L'article 2 qui traite de l'exonération de cotisations sociales et d'impôt des heures supplémentaires et complémentaires a fait l'objet d'un certain nombre de débats, surtout chez nos collègues siégeant à droite de cet hémicycle. La question portait sur la défiscalisation, y compris pour les cotisations patronales. L'objet de cet article n'est pas d'encourager les heures supplémentaires au détriment de la création d'emplois ou du maintien de l'emploi mais de permettre aux salariés qui font des heures supplémentaires d'avoir plus d'argent à la fin du mois. Je rappelle que pour un salarié qui perçoit 1 500 euros nets de rémunération mensuelle et qui effectue 10 heures supplémentaires par semaine, ce sont 500 euros nets à la fin de l'année qui viendront s'ajouter à toutes les mesures de pouvoir d'achat qui ont été déjà enregistrées.

Certains amendements tendent à l'exonération des contributions type CSG et CRDS. J'ai eu l'occasion de dire qu'il n'y a pas lieu de créer une nouvelle niche sociale sur des contributions qui permettent de rembourser notre dette sociale pour conforter notre modèle social pour l'avenir ; c'est pourquoi ces amendements ont été repoussés.

L'article 3 traite de la suppression de la hausse de la CSG pour tous les pensionnés de retraite et d'invalidité en dessous de 2 000 euros nets mensuels pour une personne avec un revenu fiscal de référence pour un foyer de 34 600 euros par an. Cette suppression de la hausse de CSG doit intervenir au plus tard au mois de juillet de l'année 2019. Ce n'est pas une entourloupe, comme j'ai pu le lire çà ou là. C'est d'abord le revenu fiscal de référence qui permet de savoir qui va bénéficier de cette suppression de CSG. Le revenu fiscal de référence n'est pas défini avant le mois de mars pour tenir compte des déclarations fiscales des Français et cela, on ne peut pas l'anticiper. En revanche il me paraît que le délai entre le mois de mars et le mois de juillet est suffisamment long pour demander aux administrations de faire un effort parce que je crois que les Français, notamment les retraités, attendent de nous que nous fassions un effort et que nous mettions un peu la pression aux administrations.

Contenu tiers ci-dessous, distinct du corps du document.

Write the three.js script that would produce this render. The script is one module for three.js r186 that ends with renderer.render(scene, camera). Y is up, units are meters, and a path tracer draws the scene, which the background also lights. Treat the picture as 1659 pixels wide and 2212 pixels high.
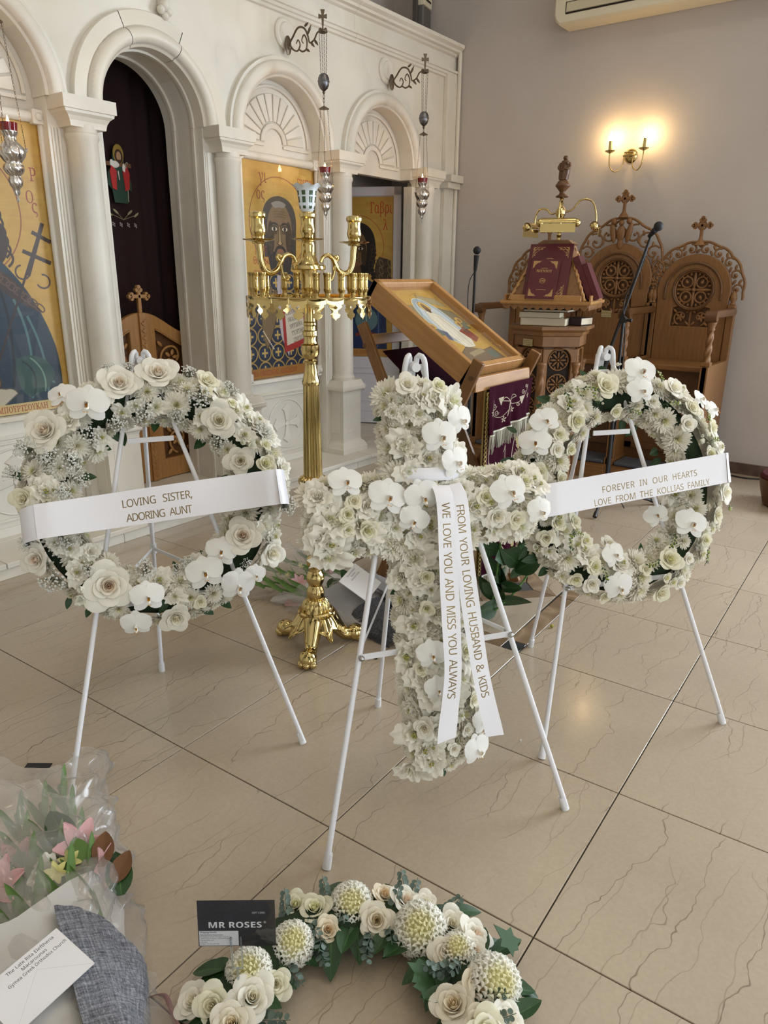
import * as THREE from 'three';
import { RoundedBoxGeometry } from 'three/addons/geometries/RoundedBoxGeometry.js';
import { mergeGeometries, mergeVertices, toCreasedNormals } from 'three/addons/utils/BufferGeometryUtils.js';
import { RectAreaLightUniformsLib } from 'three/addons/lights/RectAreaLightUniformsLib.js';

// ---------------------------------------------------------------- camera, sky, lights, exposure
// Room axes: x runs along the icon screen to the right, y up, z away from the icon screen. Metres.
const scene = new THREE.Scene();
const camera = new THREE.PerspectiveCamera(69.98, 1659 / 2212, 0.05, 60);
{
  const yaw = THREE.MathUtils.degToRad(36.6), pitch = THREE.MathUtils.degToRad(18.09), roll = THREE.MathUtils.degToRad(0.52);
  const f0 = new THREE.Vector3(Math.cos(yaw), 0, -Math.sin(yaw)), up = new THREE.Vector3(0, 1, 0), r = new THREE.Vector3(Math.sin(yaw), 0, Math.cos(yaw));
  const f = f0.clone().multiplyScalar(Math.cos(pitch)).addScaledVector(up, -Math.sin(pitch));
  const u = up.clone().multiplyScalar(Math.cos(pitch)).addScaledVector(f0, Math.sin(pitch));
  camera.position.set(0, 1.442, 0);
  camera.up.copy(u.multiplyScalar(Math.cos(roll)).addScaledVector(r, -Math.sin(roll)));
  camera.lookAt(camera.position.clone().add(f));
}
const renderer = new THREE.WebGLRenderer({ antialias: true });
renderer.toneMapping = THREE.LinearToneMapping;
renderer.toneMappingExposure = 1.22;
renderer.shadowMap.enabled = true;
RectAreaLightUniformsLib.init();
scene.background = new THREE.Color(0.55, 0.68, 0.85);

// light strengths; the windows and ceiling lamps that carry them are built with the room
const DAY = new THREE.Color(0.80, 0.90, 1.0), WARM = new THREE.Color(1.0, 0.80, 0.55);
const LIGHT = { sideWindow: 8, nearWindow: 2.2, ceiling: 8, sconce: 0.17 };
const ROOM = { xl: -4.4, xr: 6.0, zf: -3.74, zb: 5.6, top: 4.9, altar: -6.6 };

// ---------------------------------------------------------------- helpers
let seed = 7;
const rnd = () => { seed = (seed * 1664525 + 1013904223) >>> 0; return seed / 4294967296; };
const rr = (a, b) => a + (b - a) * rnd();
const PI = Math.PI, TAU = 2 * Math.PI, deg = (d) => d * PI / 180;
const V = (x, y, z) => new THREE.Vector3(x, y, z);
const lerp = (a, b, t) => a + (b - a) * t, clamp = (x, a, b) => Math.min(b, Math.max(a, x)), smooth = (a, b, x) => { const t = clamp((x - a) / (b - a), 0, 1); return t * t * (3 - 2 * t); };
const used = new Map();
function numbered(name) { const n = used.get(name) ?? 0; used.set(name, n + 1); return n ? name + '_' + String(n).padStart(3, '0') : name; }
function tag(o, label, category, group) { o.userData.label = label; o.userData.category = category; if (group) o.userData.group = group; return o; }
function thing(name, label, category, p = [0, 0, 0], turn = 0, group) {
  const o = new THREE.Group(); o.name = numbered(name); o.position.set(...p); o.rotation.y = turn; scene.add(o);
  return tag(o, label, category, group);
}
function norm(g) {
  if (g.index) g = g.toNonIndexed();
  for (const k of Object.keys(g.attributes)) if (!['position', 'normal', 'uv', 'color'].includes(k)) g.deleteAttribute(k);
  if (!g.attributes.normal) g.computeVertexNormals();
  if (!g.attributes.uv) g.setAttribute('uv', new THREE.BufferAttribute(new Float32Array(g.attributes.position.count * 2), 2));
  return g;
}
function merge(list) {
  list = list.flat(9).map(norm);
  if (list.length === 1) return list[0];
  if (!list.every((g) => g.attributes.color)) list.forEach((g) => g.deleteAttribute('color'));
  return mergeGeometries(list);
}
function mesh(name, g, m, parent) {
  const o = new THREE.Mesh(Array.isArray(g) ? merge(g) : g, m); o.name = name; o.castShadow = o.receiveShadow = true; parent.add(o); return o;
}
function single(name, g, m, label, category, group) { return tag(mesh(numbered(name), g, m, scene), label, category, group); }
function struct(name, g, m) { const o = mesh(numbered(name), g, m, scene); o.userData.kind = 'structure'; return o; }
function structGroup(name) { const o = new THREE.Group(); o.name = numbered(name); o.userData.kind = 'structure'; scene.add(o); return o; }
const at = (g, x = 0, y = 0, z = 0) => g.translate(x, y, z);
function box(w, h, d, x = 0, y = 0, z = 0, r = 0) { return (r > 0 ? new RoundedBoxGeometry(w, h, d, 1, Math.min(r, w / 2.01, h / 2.01, d / 2.01)) : new THREE.BoxGeometry(w, h, d)).translate(x, y, z); }
function box2(x0, x1, y0, y1, z0, z1, r = 0) { return box(x1 - x0, y1 - y0, z1 - z0, (x0 + x1) / 2, (y0 + y1) / 2, (z0 + z1) / 2, r); }
function cyl(r0, r1, h, x = 0, y = 0, z = 0, n = 16) { return new THREE.CylinderGeometry(r1, r0, h, n).translate(x, y + h / 2, z); }
function sph(r, x = 0, y = 0, z = 0, a = 14, b = 10) { return new THREE.SphereGeometry(r, a, b).translate(x, y, z); }
function lathe(p, n = 24) { return new THREE.LatheGeometry(p.map(([r, y]) => new THREE.Vector2(r, y)), n); }
function flat(g) { g = g.index ? g.toNonIndexed() : g; g.computeVertexNormals(); return g; }
function sqLathe(p, n = 4) { const k = 1 / Math.cos(PI / n); return flat(lathe(p.map(([r, y]) => [r * k, y]), n).rotateY(PI / n)); }
const creased = (g, a = 0.6) => toCreasedNormals(g, a);
function bar(a, b, r0, r1 = r0, n = 8) {
  a = Array.isArray(a) ? V(...a) : a; b = Array.isArray(b) ? V(...b) : b;
  const d = b.clone().sub(a), g = new THREE.CylinderGeometry(r1, r0, d.length(), n);
  g.applyQuaternion(new THREE.Quaternion().setFromUnitVectors(V(0, 1, 0), d.clone().normalize()));
  return g.translate((a.x + b.x) / 2, (a.y + b.y) / 2, (a.z + b.z) / 2);
}
function slab(a, b, w, t, side) { // a straight board of width w and thickness t from a to b; side = direction of the width
  a = V(...a); b = V(...b); const d = b.clone().sub(a), y = d.clone().normalize(), x = V(...side).addScaledVector(y, -V(...side).dot(y)).normalize(), z = x.clone().cross(y);
  const g = new RoundedBoxGeometry(w, d.length(), t, 1, Math.min(w, t) * 0.18);
  g.applyMatrix4(new THREE.Matrix4().makeBasis(x, y, z)); const c = a.add(b).multiplyScalar(0.5); return g.translate(c.x, c.y, c.z);
}
function tube(pts, r, n = 6, seg, closed = false) {
  const c = new THREE.CatmullRomCurve3(pts.map((p) => Array.isArray(p) ? V(...p) : p), closed);
  return new THREE.TubeGeometry(c, seg ?? pts.length * 5, r, n, closed);
}
function taper(pts, rad, n = 8, seg) { // a tube whose radius follows rad (list along it)
  const g = tube(pts, 1, n, seg ?? pts.length * 6), c = new THREE.CatmullRomCurve3(pts.map((p) => V(...p))), s = seg ?? pts.length * 6, p = g.attributes.position;
  for (let i = 0; i <= s; i++) {
    const t = i / s, o = c.getPointAt(t), k = t * (rad.length - 1), a = Math.floor(Math.min(k, rad.length - 1.001)), r = lerp(rad[a], rad[a + 1], k - a);
    for (let j = 0; j <= n; j++) { const q = i * (n + 1) + j; p.setXYZ(q, o.x + (p.getX(q) - o.x) * r, o.y + (p.getY(q) - o.y) * r, o.z + (p.getZ(q) - o.z) * r); }
  }
  g.computeVertexNormals(); return g;
}
function poly(pts, holes = []) {
  const s = new THREE.Shape(pts.map(([x, y]) => new THREE.Vector2(x, y)));
  for (const h of holes) s.holes.push(new THREE.Path(h.map(([x, y]) => new THREE.Vector2(x, y))));
  return s;
}
function ext(shape, depth, bevel = 0, seg = 8) {
  return new THREE.ExtrudeGeometry(shape, { depth: depth - 2 * bevel, bevelEnabled: bevel > 0, bevelSize: bevel, bevelOffset: -bevel, bevelThickness: bevel, bevelSegments: 1, curveSegments: seg }).translate(0, 0, bevel);
}
function arcPts(cx, cy, r, a0, a1, n) { const o = []; for (let i = 0; i <= n; i++) { const a = lerp(a0, a1, i / n); o.push([cx + r * Math.cos(a), cy + r * Math.sin(a)]); } return o; }
function profX(pts, x0, x1) { // profile of [z, y] points extruded along x
  return new THREE.ExtrudeGeometry(poly(pts.map(([z, y]) => [-z, y])), { depth: x1 - x0, bevelEnabled: false }).rotateY(PI / 2).translate(x0, 0, 0);
}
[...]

C'est pourquoi, tenant compte des débats qui ont eu lieu en commission hier, je défendrai un amendement visant à ce que le délai maximal ne soit plus le mois de juillet mais le mois de mai, c'est-à-dire qu'au plus tard au mois de mai les retraités verront leur CSG baisser. Si cela peut être avant, ce sera encore mieux. Je rappelle que tous les retraités qui auraient versé la CSG dans cet intervalle seraient remboursés intégralement, au plus tard au mois de mai.